- PROBLEM DESCRIPTION -
Extract each line of the data and write it out again exactly.

- COLLECTED MATERIAL -
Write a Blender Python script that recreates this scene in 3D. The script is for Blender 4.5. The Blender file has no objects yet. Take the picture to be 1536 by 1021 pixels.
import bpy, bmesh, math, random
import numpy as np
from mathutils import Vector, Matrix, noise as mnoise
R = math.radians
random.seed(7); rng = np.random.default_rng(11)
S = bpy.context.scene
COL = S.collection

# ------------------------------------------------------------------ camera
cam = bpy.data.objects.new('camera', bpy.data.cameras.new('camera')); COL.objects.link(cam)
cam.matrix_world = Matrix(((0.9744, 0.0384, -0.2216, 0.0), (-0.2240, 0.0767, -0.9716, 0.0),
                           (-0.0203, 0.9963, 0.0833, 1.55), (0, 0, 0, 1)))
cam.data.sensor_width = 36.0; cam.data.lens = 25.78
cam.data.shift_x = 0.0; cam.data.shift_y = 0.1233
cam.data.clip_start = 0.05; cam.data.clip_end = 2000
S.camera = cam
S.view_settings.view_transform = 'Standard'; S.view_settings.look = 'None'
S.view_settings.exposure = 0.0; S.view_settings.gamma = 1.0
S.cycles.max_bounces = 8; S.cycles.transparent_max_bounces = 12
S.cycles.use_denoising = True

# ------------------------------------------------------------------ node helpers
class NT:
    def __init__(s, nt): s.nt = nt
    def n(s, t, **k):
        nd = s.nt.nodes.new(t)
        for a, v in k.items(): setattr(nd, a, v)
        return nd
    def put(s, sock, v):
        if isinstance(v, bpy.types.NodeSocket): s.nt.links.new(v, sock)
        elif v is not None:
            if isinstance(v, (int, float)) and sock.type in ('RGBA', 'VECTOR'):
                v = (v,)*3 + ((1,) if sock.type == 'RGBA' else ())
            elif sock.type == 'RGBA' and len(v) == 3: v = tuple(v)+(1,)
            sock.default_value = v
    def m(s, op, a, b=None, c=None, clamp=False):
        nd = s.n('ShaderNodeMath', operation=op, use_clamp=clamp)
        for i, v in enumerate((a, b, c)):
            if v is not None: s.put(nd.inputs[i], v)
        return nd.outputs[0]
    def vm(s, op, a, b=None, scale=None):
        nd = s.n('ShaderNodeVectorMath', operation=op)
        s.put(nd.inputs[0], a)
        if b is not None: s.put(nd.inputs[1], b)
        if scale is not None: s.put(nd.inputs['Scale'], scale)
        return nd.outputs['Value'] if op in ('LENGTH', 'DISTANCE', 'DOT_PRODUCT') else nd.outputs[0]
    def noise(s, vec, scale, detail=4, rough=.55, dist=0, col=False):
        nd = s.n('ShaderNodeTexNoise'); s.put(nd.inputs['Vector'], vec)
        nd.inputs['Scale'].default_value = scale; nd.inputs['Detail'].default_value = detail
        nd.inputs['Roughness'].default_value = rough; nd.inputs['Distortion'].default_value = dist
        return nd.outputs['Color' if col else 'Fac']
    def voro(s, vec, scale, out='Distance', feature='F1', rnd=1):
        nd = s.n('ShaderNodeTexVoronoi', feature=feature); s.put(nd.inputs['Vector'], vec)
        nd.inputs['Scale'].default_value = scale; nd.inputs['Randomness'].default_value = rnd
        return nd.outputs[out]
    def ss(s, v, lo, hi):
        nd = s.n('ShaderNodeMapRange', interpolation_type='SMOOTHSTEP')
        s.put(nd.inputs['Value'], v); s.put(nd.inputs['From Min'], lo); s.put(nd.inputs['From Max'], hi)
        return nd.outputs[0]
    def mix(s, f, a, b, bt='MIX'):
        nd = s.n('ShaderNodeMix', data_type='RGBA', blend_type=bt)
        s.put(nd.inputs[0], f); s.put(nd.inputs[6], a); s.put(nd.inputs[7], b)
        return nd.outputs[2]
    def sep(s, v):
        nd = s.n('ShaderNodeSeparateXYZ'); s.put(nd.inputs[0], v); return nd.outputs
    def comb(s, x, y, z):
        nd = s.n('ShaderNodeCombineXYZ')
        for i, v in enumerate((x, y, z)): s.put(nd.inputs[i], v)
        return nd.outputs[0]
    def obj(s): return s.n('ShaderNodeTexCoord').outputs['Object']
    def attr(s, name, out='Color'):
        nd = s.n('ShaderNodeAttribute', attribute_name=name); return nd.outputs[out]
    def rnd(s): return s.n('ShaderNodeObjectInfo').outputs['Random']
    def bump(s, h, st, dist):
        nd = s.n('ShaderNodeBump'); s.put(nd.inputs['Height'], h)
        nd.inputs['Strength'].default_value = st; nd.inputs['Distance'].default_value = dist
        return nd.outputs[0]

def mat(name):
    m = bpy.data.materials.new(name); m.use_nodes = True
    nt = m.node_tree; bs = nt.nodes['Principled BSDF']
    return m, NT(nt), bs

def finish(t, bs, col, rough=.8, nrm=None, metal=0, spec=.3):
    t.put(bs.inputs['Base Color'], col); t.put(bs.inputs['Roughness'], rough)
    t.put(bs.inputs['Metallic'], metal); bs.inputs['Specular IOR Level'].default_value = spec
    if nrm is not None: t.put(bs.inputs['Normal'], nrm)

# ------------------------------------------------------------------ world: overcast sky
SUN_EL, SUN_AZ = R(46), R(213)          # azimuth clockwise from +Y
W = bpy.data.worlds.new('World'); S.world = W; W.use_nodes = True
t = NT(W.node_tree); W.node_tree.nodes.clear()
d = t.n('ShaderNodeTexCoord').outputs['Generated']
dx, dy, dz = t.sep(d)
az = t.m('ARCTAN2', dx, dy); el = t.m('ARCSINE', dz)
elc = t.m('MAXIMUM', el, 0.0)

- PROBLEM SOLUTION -
Write a Blender Python script that recreates this scene in 3D. The script is for Blender 4.5. The Blender file has no objects yet. Take the picture to be 1536 by 1021 pixels.
import bpy, bmesh, math, random
import numpy as np
from mathutils import Vector, Matrix, noise as mnoise
R = math.radians
random.seed(7); rng = np.random.default_rng(11)
S = bpy.context.scene
COL = S.collection

# ------------------------------------------------------------------ camera
cam = bpy.data.objects.new('camera', bpy.data.cameras.new('camera')); COL.objects.link(cam)
cam.matrix_world = Matrix(((0.9744, 0.0384, -0.2216, 0.0), (-0.2240, 0.0767, -0.9716, 0.0),
                           (-0.0203, 0.9963, 0.0833, 1.55), (0, 0, 0, 1)))
cam.data.sensor_width = 36.0; cam.data.lens = 25.78
cam.data.shift_x = 0.0; cam.data.shift_y = 0.1233
cam.data.clip_start = 0.05; cam.data.clip_end = 2000
S.camera = cam
S.view_settings.view_transform = 'Standard'; S.view_settings.look = 'None'
S.view_settings.exposure = 0.0; S.view_settings.gamma = 1.0
S.cycles.max_bounces = 8; S.cycles.transparent_max_bounces = 12
S.cycles.use_denoising = True

# ------------------------------------------------------------------ node helpers
class NT:
    def __init__(s, nt): s.nt = nt
    def n(s, t, **k):
        nd = s.nt.nodes.new(t)
        for a, v in k.items(): setattr(nd, a, v)
        return nd
    def put(s, sock, v):
        if isinstance(v, bpy.types.NodeSocket): s.nt.links.new(v, sock)
        elif v is not None:
            if isinstance(v, (int, float)) and sock.type in ('RGBA', 'VECTOR'):
                v = (v,)*3 + ((1,) if sock.type == 'RGBA' else ())
            elif sock.type == 'RGBA' and len(v) == 3: v = tuple(v)+(1,)
            sock.default_value = v
    def m(s, op, a, b=None, c=None, clamp=False):
        nd = s.n('ShaderNodeMath', operation=op, use_clamp=clamp)
        for i, v in enumerate((a, b, c)):
            if v is not None: s.put(nd.inputs[i], v)
        return nd.outputs[0]
    def vm(s, op, a, b=None, scale=None):
        nd = s.n('ShaderNodeVectorMath', operation=op)
        s.put(nd.inputs[0], a)
        if b is not None: s.put(nd.inputs[1], b)
        if scale is not None: s.put(nd.inputs['Scale'], scale)
        return nd.outputs['Value'] if op in ('LENGTH', 'DISTANCE', 'DOT_PRODUCT') else nd.outputs[0]
    def noise(s, vec, scale, detail=4, rough=.55, dist=0, col=False):
        nd = s.n('ShaderNodeTexNoise'); s.put(nd.inputs['Vector'], vec)
        nd.inputs['Scale'].default_value = scale; nd.inputs['Detail'].default_value = detail
        nd.inputs['Roughness'].default_value = rough; nd.inputs['Distortion'].default_value = dist
        return nd.outputs['Color' if col else 'Fac']
    def voro(s, vec, scale, out='Distance', feature='F1', rnd=1):
        nd = s.n('ShaderNodeTexVoronoi', feature=feature); s.put(nd.inputs['Vector'], vec)
        nd.inputs['Scale'].default_value = scale; nd.inputs['Randomness'].default_value = rnd
        return nd.outputs[out]
    def ss(s, v, lo, hi):
        nd = s.n('ShaderNodeMapRange', interpolation_type='SMOOTHSTEP')
        s.put(nd.inputs['Value'], v); s.put(nd.inputs['From Min'], lo); s.put(nd.inputs['From Max'], hi)
        return nd.outputs[0]
    def mix(s, f, a, b, bt='MIX'):
        nd = s.n('ShaderNodeMix', data_type='RGBA', blend_type=bt)
        s.put(nd.inputs[0], f); s.put(nd.inputs[6], a); s.put(nd.inputs[7], b)
        return nd.outputs[2]
    def sep(s, v):
        nd = s.n('ShaderNodeSeparateXYZ'); s.put(nd.inputs[0], v); return nd.outputs
    def comb(s, x, y, z):
        nd = s.n('ShaderNodeCombineXYZ')
        for i, v in enumerate((x, y, z)): s.put(nd.inputs[i], v)
        return nd.outputs[0]
    def obj(s): return s.n('ShaderNodeTexCoord').outputs['Object']
    def attr(s, name, out='Color'):
        nd = s.n('ShaderNodeAttribute', attribute_name=name); return nd.outputs[out]
    def rnd(s): return s.n('ShaderNodeObjectInfo').outputs['Random']
    def bump(s, h, st, dist):
        nd = s.n('ShaderNodeBump'); s.put(nd.inputs['Height'], h)
        nd.inputs['Strength'].default_value = st; nd.inputs['Distance'].default_value = dist
        return nd.outputs[0]

def mat(name):
    m = bpy.data.materials.new(name); m.use_nodes = True
    nt = m.node_tree; bs = nt.nodes['Principled BSDF']
    return m, NT(nt), bs

def finish(t, bs, col, rough=.8, nrm=None, metal=0, spec=.3):
    t.put(bs.inputs['Base Color'], col); t.put(bs.inputs['Roughness'], rough)
    t.put(bs.inputs['Metallic'], metal); bs.inputs['Specular IOR Level'].default_value = spec
    if nrm is not None: t.put(bs.inputs['Normal'], nrm)

# ------------------------------------------------------------------ world: overcast sky
SUN_EL, SUN_AZ = R(46), R(213)          # azimuth clockwise from +Y
W = bpy.data.worlds.new('World'); S.world = W; W.use_nodes = True
t = NT(W.node_tree); W.node_tree.nodes.clear()
d = t.n('ShaderNodeTexCoord').outputs['Generated']
dx, dy, dz = t.sep(d)
az = t.m('ARCTAN2', dx, dy); el = t.m('ARCSINE', dz)
elc = t.m('MAXIMUM', el, 0.0)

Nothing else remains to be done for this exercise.